Unmarried cohabiting couples 'losing out on £82 million in bereavement benefits'

Updated
Young Couple Making Pizza In Kitchen Together
Young Couple Making Pizza In Kitchen Together

Unmarried cohabiting couples are losing £82 million a year collectively due to out-dated rules surrounding bereavement benefits, according to a pensions company.

A report from Royal London said the National Insurance system "ignores" unmarried couples living together, despite the fact that six million people in the UK are now cohabiting.

The £82 million "living together penalty" was estimated by looking at how much would have been paid in benefits to people whose partners had died if they had been treated in the same way as people who were married.

The calculation took aspects of the National Insurance benefits system which do not support cohabiting couples into account, as well as Office for National Statistics (ONS) figures for death rates and cohabitation rates.

The report covered three main benefits for people of working age who are bereaved - bereavement payments, bereavement allowance and widowed parent's allowance.

A bereavement payment, for example, gives a lump sum of £2,000 to someone whose spouse or civil partner dies.

The research estimates that cohabiting couples collectively lose £15 million a year in bereavement payments, £11 million a year in bereavement allowance and £56 million a year in widowed parent's allowance, adding up to a total estimated annual loss of £82 million.

The report said that other parts of the benefit system do take account of cohabitation - but only to reduce people's entitlements.
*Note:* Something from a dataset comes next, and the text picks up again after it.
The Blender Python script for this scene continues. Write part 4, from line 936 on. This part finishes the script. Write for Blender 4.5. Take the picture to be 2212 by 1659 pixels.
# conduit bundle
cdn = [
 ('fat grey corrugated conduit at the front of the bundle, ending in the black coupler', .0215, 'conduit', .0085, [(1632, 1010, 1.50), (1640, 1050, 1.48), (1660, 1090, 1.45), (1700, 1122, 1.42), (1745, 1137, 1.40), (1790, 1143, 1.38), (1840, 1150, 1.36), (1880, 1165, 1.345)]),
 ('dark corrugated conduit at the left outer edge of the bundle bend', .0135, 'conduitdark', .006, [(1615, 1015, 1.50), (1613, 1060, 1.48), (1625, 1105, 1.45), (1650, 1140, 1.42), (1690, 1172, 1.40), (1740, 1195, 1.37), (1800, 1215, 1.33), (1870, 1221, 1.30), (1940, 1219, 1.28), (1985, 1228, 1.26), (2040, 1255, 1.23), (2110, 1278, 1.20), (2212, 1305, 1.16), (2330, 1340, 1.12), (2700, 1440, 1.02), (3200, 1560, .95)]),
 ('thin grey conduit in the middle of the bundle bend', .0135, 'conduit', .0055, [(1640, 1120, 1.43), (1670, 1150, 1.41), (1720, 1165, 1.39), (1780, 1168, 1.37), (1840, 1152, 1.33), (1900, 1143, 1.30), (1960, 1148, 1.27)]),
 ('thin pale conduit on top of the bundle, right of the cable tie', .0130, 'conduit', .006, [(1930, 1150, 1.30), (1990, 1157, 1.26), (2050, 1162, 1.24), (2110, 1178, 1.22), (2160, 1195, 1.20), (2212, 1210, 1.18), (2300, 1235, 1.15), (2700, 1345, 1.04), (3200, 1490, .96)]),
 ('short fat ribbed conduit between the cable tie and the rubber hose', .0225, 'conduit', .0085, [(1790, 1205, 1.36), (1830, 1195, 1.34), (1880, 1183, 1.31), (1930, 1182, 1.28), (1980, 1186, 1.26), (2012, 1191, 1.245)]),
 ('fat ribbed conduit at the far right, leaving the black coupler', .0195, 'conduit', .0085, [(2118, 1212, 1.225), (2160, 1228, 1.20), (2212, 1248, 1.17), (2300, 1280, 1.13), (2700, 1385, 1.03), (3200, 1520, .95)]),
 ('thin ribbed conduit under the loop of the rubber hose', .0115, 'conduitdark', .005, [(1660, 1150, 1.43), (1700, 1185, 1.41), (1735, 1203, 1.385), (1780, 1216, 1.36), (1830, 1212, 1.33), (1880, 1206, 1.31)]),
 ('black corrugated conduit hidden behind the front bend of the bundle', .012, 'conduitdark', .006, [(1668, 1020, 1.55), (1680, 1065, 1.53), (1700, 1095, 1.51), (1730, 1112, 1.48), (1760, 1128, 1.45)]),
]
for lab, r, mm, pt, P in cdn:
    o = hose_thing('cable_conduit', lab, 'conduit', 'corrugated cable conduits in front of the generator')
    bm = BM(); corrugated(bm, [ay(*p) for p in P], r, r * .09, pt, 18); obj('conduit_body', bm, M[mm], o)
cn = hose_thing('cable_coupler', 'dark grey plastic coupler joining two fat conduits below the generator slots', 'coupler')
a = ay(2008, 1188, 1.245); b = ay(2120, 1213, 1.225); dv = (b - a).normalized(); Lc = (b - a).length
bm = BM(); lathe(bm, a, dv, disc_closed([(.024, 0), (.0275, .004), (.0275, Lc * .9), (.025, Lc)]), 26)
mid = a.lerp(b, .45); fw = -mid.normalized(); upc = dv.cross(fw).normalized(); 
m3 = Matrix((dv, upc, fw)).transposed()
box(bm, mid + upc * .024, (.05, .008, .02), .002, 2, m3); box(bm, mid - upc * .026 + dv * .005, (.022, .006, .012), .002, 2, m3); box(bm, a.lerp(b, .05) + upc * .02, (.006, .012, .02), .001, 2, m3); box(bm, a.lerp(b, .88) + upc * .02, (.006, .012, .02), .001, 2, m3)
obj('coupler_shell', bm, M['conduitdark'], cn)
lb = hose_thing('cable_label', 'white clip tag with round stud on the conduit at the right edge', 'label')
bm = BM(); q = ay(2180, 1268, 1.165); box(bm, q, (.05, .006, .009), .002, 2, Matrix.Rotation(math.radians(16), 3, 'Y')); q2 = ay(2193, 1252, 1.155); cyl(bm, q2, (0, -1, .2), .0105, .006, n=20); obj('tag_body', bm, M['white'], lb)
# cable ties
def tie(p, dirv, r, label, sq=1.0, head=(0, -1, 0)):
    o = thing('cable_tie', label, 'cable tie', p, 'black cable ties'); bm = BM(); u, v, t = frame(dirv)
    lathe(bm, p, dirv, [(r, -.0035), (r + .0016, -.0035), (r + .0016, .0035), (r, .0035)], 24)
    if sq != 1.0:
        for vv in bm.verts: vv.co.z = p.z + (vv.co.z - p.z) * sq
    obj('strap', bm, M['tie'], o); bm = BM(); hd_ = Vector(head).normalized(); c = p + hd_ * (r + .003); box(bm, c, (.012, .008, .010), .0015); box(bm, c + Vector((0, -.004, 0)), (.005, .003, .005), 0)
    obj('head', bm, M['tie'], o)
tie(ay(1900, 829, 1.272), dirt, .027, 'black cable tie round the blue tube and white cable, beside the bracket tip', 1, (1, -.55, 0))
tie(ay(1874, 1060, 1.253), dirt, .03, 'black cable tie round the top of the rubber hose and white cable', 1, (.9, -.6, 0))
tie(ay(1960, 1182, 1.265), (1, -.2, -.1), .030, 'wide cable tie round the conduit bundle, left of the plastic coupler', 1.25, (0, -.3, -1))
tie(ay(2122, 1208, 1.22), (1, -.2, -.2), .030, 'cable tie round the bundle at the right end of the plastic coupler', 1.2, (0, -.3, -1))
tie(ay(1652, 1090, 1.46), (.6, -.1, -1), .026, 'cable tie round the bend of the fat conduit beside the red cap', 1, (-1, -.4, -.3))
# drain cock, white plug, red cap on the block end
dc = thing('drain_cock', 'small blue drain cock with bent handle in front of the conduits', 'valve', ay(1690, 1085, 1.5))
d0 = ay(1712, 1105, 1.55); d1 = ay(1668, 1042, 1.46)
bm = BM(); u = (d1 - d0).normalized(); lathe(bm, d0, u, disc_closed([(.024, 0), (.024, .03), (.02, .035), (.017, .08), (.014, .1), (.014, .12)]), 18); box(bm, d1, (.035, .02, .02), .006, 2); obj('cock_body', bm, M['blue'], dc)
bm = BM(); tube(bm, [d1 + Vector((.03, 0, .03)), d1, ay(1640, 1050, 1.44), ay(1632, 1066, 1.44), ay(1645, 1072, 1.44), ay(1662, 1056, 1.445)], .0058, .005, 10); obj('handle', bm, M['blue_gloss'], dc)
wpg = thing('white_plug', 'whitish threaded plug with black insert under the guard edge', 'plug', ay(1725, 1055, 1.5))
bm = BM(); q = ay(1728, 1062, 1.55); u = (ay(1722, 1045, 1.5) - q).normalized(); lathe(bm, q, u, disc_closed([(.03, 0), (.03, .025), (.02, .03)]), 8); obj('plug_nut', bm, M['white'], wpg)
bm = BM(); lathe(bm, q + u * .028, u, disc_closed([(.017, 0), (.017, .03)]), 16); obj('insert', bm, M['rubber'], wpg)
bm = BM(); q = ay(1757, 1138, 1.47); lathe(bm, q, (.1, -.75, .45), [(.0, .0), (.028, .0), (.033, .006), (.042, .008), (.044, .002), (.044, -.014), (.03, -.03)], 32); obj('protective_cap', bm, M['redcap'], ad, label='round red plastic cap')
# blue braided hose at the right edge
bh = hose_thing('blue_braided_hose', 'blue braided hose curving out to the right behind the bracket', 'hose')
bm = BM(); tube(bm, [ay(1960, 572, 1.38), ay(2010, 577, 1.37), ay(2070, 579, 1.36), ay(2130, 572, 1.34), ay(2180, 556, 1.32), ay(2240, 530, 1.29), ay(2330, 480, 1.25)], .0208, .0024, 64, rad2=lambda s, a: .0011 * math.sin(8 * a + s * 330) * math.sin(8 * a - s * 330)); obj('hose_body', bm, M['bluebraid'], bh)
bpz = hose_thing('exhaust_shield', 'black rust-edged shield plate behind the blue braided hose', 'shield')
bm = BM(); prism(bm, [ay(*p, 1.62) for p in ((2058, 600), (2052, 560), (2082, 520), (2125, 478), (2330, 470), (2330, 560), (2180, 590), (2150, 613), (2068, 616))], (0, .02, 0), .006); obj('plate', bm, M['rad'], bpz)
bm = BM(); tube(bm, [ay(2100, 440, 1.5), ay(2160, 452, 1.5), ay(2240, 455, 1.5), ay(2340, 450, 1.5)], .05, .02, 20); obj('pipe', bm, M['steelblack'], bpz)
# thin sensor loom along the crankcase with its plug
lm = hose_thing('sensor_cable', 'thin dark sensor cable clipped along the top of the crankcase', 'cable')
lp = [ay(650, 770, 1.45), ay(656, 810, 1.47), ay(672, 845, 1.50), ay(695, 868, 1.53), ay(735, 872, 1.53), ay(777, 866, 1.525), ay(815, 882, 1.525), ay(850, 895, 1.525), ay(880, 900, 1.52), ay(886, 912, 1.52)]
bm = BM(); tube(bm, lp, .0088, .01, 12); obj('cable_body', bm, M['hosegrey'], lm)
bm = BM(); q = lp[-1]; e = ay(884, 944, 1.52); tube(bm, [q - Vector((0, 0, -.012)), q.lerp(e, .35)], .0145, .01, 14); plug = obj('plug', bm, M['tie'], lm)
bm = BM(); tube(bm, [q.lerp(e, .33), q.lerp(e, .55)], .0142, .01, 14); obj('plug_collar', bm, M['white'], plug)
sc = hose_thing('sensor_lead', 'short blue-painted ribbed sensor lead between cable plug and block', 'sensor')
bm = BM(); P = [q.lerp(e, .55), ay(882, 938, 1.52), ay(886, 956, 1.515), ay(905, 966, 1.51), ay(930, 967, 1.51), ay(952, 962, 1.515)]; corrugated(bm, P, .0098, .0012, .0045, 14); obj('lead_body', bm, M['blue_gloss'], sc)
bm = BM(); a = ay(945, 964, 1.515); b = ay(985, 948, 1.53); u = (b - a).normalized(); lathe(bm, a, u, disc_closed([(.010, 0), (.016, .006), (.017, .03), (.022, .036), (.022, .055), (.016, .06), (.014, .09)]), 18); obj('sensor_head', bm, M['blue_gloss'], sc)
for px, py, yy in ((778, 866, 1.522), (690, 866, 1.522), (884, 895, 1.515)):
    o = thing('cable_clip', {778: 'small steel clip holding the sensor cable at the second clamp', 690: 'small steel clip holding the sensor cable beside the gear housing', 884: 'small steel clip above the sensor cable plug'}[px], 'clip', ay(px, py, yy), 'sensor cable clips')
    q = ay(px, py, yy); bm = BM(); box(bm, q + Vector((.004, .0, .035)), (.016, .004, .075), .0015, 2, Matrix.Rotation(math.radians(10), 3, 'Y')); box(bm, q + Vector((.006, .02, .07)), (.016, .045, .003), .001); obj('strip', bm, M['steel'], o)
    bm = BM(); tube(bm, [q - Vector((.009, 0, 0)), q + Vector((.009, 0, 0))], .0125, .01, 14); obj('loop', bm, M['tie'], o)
Income-related benefits such as housing benefit look at the income of a whole household when determining if a claimant has enough money, and for these purposes the income of a cohabiting partner is counted against the claim.

Former pensions minister Steve Webb, who is now director of policy at Royal London, said: "Many unmarried couples have been living together for many years and are financially dependent on each other.

"Yet at a time of bereavement the benefit system treats them as though their partnership never happened.

"This is despite paying the same National Insurance Contributions into the system as everyone else.

"When it suits the Government to treat two individuals as a couple it does so, but when it comes to paying money out the Government is happy to deny the existence of a relationship. It is hard to see how this double standard can be justified."